Attacks not mounted aren’t measured, of course, but attacks would likely increase if it appeared that attacking the U.S. and its interests could visibly fluster the U.S. president. The discipline shown by the White House during this event is an important contribution to our security from the next attack. Politicians beneath President Obama’s grade should take a lesson and control their reactions as well.
Next, I hope to see communications that subtly and appropriately portray the underwear bomb plotter as the loser that he is. I have declined to use his name, because this wretch should go namelessly to oblivion. And I am pleased to see that U.S. authorities have released an image of his underwear, half-suspecting that this was done to help make his legacy the indignity of being beaten by Americans and having his underwear displayed to the world.

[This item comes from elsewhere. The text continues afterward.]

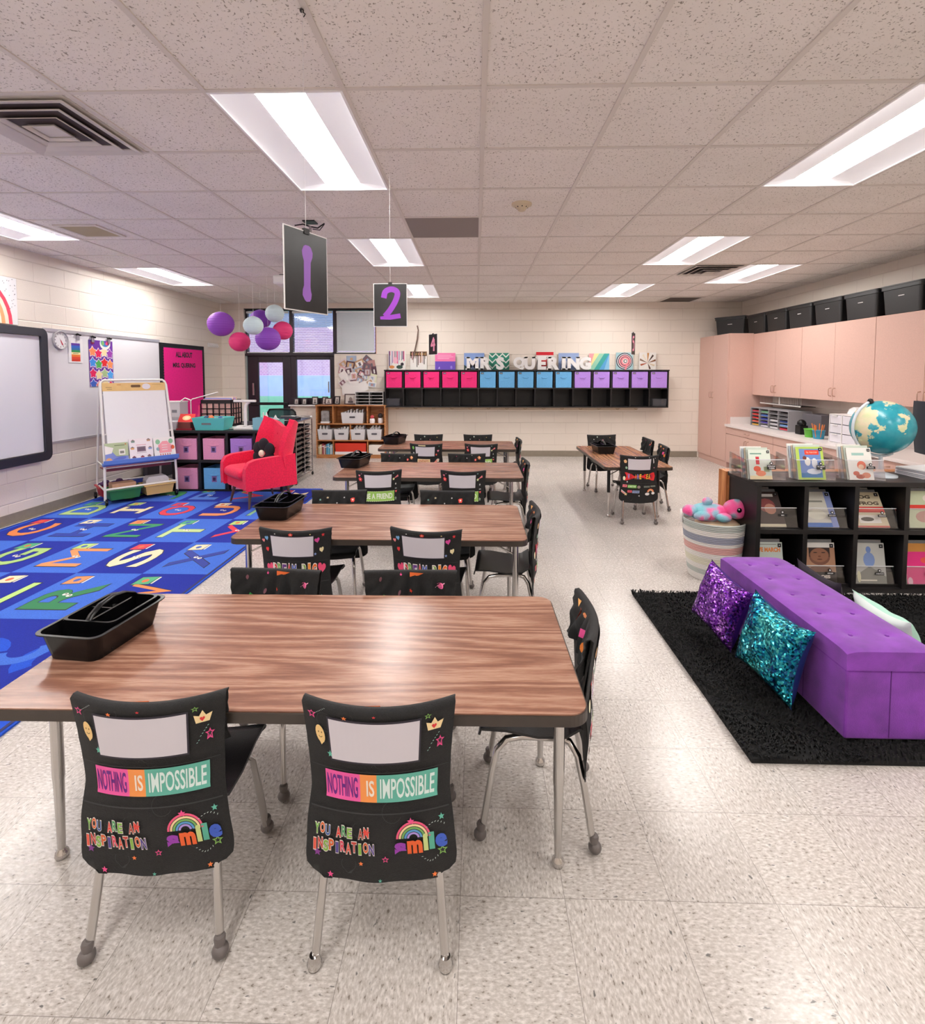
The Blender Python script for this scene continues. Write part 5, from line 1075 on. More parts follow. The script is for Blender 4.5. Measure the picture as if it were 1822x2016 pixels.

I am also pleased to see him called the “underwear bomber” in some news reports. I would call him the “underwear bomb plotter” because he only managed to light a fire. This is not to trivialize the attack, but to diminish the standing of the person who committed it. People around the world who might consider terrorism are watching how we react to this event, and I want no one to believe that following in the footsteps of the underwear bomb plotter is a good idea.
Let’s also observe that the plane he would have brought down bore innocent women and children. Among them likely were many good Muslim people. Had he succeeded, he would have added to the count of orphaned children in the world. This is not someone to emulate, and official communications should be sounding these themes if they aren’t already.
Given how difficult it is to physically foreclose all vectors of attack while maintaining our society as open and free, strategic communications like this—to deny terrorists the rhetorical gains they seek from us—are very important. Portraying this person as a wrongheaded failure is part of the strategic layer in our security, far preferable to treating him as a diabolical anti-hero.
This incomplete discussion is intended only to illustrate the many different security layers at issue in the underwear bomb plot. Thoughtful readers will undoubtedly find gaps and misstatements in this discussion based on more precise facts and better technical or programmatic knowledge than I have.
Thankfully, we have an opportunity to learn about our security from this failed attack. Had it succeeded, it appears that our society remains ill-equipped to maintain an even keel. The intensity of commentary and analysis on this event shows that a successful terrorist would likely knock us off our game. The impulse to do something—anything—would overwhelm us, and we would likely overreact by retaliating imprecisely, by pouring our energy into security measures that don’t actually work, and so on. Such missteps are congenial to terrorism, and we should try to avoid them.